Indigenous Historiographies and Imperial Contests of the American West, 1680-1890 CE

Date
Wed October 14th 2020, 12:00 - 1:00pm
Event Sponsor
Archaeology Center
Location
Zoom
Indigenous Historiographies and Imperial Contests of the American West, 1680-1890 CE

Even if the history of the American West was not written by the victors, the fact that it is written at all—or rather, that it has come to be regarded as an overwhelmingly literary matter, built upon textual records and textual narratives—already marks a victory for settler colonialism. Is it possible to write a truly revisionist historical account of the colonial era? Here, I consider this question through an examination of rock art from the American West, produced by indigenous artists who were iconographically archiving their own entanglements with the European invasions and the fast-changing fortunes of other native societies. In doing so, my focus is upon the so-called Biographic Tradition of rock art, which appears up and down the North American continent, from Alberta to Coahuila. How we read this corpus of images, I argue, is linked to larger questions of historical method, the relative priority of text versus image, and non-settler ways of knowing the past. 
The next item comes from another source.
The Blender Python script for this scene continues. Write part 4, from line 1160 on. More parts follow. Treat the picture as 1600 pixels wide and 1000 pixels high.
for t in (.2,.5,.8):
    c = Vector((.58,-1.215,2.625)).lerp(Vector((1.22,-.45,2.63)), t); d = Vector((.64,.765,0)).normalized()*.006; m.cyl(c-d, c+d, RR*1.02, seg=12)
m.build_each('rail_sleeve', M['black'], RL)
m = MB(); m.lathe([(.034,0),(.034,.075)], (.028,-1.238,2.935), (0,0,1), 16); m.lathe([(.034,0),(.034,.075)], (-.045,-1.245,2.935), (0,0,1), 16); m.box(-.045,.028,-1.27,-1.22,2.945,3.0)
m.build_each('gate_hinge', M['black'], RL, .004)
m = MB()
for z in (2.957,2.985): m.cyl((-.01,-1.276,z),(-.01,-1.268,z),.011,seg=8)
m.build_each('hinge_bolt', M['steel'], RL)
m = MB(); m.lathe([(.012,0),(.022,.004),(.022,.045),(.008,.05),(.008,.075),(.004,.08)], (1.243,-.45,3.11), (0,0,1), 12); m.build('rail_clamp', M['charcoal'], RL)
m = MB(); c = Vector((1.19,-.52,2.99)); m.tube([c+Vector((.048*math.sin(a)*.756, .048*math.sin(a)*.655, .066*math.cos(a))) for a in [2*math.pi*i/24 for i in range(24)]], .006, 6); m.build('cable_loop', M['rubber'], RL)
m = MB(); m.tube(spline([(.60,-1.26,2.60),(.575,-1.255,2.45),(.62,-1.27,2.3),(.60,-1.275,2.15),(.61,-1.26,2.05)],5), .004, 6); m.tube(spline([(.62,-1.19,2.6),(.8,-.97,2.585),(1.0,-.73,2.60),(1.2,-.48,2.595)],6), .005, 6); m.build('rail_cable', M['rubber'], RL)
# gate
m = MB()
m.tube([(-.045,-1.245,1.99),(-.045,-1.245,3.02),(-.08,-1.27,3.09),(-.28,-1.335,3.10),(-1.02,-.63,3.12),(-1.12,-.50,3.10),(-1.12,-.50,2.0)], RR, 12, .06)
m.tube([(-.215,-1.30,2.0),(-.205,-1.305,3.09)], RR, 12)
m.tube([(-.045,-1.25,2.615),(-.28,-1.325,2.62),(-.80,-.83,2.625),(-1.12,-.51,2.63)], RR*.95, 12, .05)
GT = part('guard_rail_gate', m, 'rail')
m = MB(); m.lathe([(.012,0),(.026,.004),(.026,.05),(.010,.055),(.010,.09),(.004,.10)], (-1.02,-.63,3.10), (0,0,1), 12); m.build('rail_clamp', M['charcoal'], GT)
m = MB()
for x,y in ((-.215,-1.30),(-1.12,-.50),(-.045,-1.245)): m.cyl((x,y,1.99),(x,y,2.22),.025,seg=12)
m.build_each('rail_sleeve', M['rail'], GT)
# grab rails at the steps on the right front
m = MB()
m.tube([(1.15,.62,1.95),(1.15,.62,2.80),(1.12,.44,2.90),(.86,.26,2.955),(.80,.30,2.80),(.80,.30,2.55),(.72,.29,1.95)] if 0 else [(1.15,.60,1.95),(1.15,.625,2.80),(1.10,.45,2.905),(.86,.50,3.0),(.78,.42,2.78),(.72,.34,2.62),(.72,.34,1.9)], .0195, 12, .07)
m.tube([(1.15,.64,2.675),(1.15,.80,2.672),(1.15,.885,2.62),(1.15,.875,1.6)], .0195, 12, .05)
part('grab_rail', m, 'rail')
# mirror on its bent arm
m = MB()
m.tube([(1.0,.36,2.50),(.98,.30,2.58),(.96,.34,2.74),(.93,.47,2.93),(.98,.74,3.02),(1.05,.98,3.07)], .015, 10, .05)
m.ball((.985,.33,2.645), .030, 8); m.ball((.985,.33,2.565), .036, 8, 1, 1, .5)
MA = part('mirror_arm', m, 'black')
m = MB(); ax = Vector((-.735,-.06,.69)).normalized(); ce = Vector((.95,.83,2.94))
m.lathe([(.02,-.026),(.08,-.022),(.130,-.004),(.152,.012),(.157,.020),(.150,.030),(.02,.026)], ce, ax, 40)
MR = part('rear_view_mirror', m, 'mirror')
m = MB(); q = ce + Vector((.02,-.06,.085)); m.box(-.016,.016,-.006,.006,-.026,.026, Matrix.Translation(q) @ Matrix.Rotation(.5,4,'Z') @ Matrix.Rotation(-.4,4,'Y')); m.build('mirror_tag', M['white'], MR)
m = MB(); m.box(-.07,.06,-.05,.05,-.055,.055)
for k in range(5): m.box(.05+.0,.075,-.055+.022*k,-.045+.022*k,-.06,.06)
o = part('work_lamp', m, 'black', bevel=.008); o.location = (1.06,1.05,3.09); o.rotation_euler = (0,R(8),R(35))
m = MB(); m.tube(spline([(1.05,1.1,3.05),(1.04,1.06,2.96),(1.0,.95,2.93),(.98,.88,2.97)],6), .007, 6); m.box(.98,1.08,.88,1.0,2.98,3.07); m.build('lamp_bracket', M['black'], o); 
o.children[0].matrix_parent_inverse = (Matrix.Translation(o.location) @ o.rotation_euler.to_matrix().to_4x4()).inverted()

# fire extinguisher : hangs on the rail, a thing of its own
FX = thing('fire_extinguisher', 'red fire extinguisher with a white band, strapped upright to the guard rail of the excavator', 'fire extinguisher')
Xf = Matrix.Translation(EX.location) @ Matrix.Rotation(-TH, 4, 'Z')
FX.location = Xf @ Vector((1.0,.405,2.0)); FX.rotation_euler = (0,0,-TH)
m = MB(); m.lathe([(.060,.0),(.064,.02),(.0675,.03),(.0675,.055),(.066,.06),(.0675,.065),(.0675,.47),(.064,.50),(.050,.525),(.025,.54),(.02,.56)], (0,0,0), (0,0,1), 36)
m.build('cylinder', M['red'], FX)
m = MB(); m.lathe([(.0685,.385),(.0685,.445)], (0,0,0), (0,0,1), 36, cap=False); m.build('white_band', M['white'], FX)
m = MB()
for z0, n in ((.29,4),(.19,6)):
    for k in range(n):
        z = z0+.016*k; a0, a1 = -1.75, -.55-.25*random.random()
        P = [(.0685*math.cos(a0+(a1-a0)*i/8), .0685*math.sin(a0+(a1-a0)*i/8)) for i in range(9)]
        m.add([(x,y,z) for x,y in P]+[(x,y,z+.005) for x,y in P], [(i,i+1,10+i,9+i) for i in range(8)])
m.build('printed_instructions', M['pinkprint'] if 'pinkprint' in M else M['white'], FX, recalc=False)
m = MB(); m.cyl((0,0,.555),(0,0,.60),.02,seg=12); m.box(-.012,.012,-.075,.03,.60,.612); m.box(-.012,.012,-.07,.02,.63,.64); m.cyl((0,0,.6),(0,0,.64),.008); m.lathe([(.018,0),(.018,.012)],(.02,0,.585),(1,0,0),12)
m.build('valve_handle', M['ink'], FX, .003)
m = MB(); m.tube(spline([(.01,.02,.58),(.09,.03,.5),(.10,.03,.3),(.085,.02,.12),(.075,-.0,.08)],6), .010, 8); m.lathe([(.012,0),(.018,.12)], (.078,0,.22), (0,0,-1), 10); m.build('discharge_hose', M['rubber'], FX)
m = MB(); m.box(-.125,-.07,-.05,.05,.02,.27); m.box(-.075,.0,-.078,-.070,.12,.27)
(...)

Bio:Dr. Severin Fowles is Chair of American Studies and Associate Professor of Anthropology at Barnard College, New York. His archaeological research takes up questions of religion, visual culture, landscape, indigeneity, and settler colonialism in the American Southwest. Since 1996, he has conducted archaeological fieldwork in northern New Mexico each summer, directing projects ranging from excavations at a large 13th century Ancestral Pueblo village, to landscape surveys in the Rio Grande del Norte National Monument, excavations at a Spanish colonial village, and excavations at a 1960s hippie commune. His first book, An Archaeology of Doings: Secularism and the Study of Pueblo Religion (2013, School for Advanced Research), explored the changing “religious” worlds of Pueblo communities in northern New Mexico from the eleventh century to the present, drawing on this history to critically reevaluate the secular premises that adhere to archaeological claims about religion. His second book, Comanche Afterimages: Visual Culture and History in Northern New Mexico (in prep), builds from a decade of landscape surveys in the Rio Grande del Norte National Monument, in the course of which he and his colleagues have discovered a major distribution of elaborate early eighteenth century rock art panels in the Plains Biographic Tradition style. Working collaboratively with members of the Comanche Nation, he is using this iconography and its associated archaeological traces to write a new history of 18th century New Mexico that foregrounds the political agency of indigenous Plains actors. His most recent research initiative is a study of indigenous agricultural landscapes in northern New Mexico, conducted in partnership with Picuris Pueblo.